As we've discussed, that limit is a heuristic, not hard and fast . . .

>For our current research I've been tinkering with my old
>implementation of Emmerald (http://csl.anu.edu.au/~daa/research.html)
>in an attempt to boost performance. The result is a new version of
>Emmerald roughly 1.1 times faster than the old, with peak Mflops
>1.86 times the clock rate.
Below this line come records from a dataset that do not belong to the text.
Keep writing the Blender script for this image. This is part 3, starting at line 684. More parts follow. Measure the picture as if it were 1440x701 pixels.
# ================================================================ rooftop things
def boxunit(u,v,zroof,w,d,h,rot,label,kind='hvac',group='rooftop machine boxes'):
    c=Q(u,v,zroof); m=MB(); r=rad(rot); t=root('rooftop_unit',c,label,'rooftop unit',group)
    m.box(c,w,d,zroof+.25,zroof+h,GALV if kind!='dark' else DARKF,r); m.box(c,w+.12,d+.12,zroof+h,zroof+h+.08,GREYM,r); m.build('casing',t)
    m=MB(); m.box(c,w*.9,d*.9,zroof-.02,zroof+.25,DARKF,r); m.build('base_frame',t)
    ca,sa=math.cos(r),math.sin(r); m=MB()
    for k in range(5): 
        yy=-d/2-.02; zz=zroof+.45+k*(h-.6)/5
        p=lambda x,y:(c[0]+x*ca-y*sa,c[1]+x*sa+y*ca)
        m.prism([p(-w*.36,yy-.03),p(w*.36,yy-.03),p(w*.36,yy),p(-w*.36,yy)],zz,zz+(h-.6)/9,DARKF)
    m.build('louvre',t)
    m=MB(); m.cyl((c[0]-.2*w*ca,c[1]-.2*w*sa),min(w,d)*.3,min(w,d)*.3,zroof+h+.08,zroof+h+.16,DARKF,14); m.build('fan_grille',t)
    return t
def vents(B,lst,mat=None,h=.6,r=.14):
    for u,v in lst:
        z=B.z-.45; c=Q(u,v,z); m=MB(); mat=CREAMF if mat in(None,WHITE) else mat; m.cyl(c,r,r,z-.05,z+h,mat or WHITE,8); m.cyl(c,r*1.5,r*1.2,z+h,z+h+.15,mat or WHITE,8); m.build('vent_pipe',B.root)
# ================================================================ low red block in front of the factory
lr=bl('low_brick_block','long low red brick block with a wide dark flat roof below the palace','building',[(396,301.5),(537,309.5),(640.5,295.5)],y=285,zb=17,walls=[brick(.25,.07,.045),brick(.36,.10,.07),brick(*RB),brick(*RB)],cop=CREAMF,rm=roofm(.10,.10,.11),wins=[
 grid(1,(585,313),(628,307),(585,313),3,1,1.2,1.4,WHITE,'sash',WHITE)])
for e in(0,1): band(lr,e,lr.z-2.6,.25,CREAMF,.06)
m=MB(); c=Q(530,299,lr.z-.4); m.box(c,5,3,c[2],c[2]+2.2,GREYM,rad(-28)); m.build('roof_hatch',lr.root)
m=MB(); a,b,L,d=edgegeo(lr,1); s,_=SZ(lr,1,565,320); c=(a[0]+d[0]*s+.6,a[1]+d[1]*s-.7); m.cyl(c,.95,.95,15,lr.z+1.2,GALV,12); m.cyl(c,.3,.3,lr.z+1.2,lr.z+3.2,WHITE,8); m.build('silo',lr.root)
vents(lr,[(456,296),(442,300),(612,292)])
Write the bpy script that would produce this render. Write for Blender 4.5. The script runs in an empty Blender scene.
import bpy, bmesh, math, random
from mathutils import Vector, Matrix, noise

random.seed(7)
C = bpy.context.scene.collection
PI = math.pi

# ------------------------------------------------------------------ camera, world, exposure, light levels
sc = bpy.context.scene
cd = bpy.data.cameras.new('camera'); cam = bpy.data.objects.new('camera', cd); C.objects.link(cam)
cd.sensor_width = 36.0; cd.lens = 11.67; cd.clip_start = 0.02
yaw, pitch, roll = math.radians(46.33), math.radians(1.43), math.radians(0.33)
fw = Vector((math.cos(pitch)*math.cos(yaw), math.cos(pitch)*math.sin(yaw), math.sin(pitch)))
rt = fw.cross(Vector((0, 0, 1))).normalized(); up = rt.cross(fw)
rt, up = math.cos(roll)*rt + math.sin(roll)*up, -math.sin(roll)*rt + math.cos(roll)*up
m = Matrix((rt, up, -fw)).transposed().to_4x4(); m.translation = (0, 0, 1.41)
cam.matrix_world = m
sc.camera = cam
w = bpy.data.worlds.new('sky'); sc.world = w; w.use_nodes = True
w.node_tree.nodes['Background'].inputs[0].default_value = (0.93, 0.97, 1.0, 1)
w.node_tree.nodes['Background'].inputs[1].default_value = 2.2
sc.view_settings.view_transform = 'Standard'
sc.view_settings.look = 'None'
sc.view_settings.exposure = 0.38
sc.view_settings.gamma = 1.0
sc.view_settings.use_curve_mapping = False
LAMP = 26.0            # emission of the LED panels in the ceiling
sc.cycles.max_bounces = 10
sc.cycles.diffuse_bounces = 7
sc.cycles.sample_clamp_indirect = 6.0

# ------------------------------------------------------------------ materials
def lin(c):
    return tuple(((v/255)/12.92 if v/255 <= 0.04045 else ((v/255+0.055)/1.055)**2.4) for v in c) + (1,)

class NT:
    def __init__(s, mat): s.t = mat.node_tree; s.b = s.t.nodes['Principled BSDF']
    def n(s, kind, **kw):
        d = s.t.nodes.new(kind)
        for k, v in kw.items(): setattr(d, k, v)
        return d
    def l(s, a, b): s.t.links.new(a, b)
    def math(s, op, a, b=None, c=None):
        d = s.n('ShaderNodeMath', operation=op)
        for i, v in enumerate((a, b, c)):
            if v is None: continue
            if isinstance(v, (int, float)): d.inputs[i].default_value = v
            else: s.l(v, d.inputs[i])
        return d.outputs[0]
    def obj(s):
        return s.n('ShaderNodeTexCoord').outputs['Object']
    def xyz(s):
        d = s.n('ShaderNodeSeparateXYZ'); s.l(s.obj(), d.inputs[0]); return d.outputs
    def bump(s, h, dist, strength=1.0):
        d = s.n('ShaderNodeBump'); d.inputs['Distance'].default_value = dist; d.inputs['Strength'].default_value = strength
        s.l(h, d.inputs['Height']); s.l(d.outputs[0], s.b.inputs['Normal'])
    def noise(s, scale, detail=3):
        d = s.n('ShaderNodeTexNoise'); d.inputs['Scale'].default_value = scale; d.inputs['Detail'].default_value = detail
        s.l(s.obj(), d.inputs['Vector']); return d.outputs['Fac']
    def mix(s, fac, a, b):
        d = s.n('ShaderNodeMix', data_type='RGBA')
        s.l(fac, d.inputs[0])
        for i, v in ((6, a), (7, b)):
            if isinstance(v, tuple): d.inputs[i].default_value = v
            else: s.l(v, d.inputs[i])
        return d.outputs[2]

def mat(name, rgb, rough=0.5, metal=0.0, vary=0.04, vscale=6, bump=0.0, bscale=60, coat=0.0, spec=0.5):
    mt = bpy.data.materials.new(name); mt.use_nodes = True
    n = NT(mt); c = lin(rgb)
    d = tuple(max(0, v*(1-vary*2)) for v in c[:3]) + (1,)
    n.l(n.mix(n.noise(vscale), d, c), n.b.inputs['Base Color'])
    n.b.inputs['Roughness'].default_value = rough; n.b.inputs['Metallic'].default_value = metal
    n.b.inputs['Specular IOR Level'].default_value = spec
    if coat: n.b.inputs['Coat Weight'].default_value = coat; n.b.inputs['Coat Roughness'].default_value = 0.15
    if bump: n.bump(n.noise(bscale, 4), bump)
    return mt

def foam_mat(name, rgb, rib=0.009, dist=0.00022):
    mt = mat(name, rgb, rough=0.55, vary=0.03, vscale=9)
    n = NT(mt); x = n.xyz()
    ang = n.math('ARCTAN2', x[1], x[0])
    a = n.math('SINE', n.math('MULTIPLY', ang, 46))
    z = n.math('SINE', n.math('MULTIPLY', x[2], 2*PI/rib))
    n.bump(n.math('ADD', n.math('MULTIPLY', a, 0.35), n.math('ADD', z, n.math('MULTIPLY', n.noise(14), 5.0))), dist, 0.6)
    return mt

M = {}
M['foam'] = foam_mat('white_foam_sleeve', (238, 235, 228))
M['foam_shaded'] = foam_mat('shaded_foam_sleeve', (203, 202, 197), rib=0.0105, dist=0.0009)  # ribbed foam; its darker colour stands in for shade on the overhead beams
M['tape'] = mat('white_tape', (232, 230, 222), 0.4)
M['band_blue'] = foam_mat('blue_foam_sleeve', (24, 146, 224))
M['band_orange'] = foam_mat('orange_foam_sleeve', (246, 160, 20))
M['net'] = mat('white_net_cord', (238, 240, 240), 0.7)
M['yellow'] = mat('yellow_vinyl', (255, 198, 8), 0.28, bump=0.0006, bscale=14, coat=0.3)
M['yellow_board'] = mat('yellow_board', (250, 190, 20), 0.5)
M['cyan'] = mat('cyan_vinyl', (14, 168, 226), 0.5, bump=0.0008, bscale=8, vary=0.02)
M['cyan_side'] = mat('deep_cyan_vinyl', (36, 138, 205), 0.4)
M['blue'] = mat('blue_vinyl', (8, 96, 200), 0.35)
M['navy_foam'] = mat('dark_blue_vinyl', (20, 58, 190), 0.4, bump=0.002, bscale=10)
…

It uses Atlas for some of it's smaller
>clean up cases.
>
>Getting to the point, I'd like to offer it as a drop in SGEMM for
>ATLAS. I am reasonably confident that it is not possible to
>write a user kernel which achieves similar performance (having tried
>and failed!).
>
>I'd like to know the best way to package up Emmerald to make it easy
>for Clint to integrate as he sees fit.

As always, I am running behind here.  I've been trying to get a new
developer release ready, with the contributions I have so far (goto's
GEMM and Camm's SSI GEMV/GER), but keep getting sidetracked.  Part
of the update to a new developer release would be updating the paper
to discuss drop-in gemms.  Since I'm moving so slowly, you might find
it helpful to scope the quick and dirty job I did to incorperate
GOTO's drop-in GEMM, available at:
   ftp://cs.utk.edu/pub/rwhaley/atlas_goto.tgz

The relevent code is in ATLAS/src/blas/gemm/GOTO, and the API you need to
provide ATLAS is shown in ATL_usergemm.c.  Essentially, you provide the
API, a Makefile, and the code, and it should be set . . .

I'll send mail when I have the real stuff ready.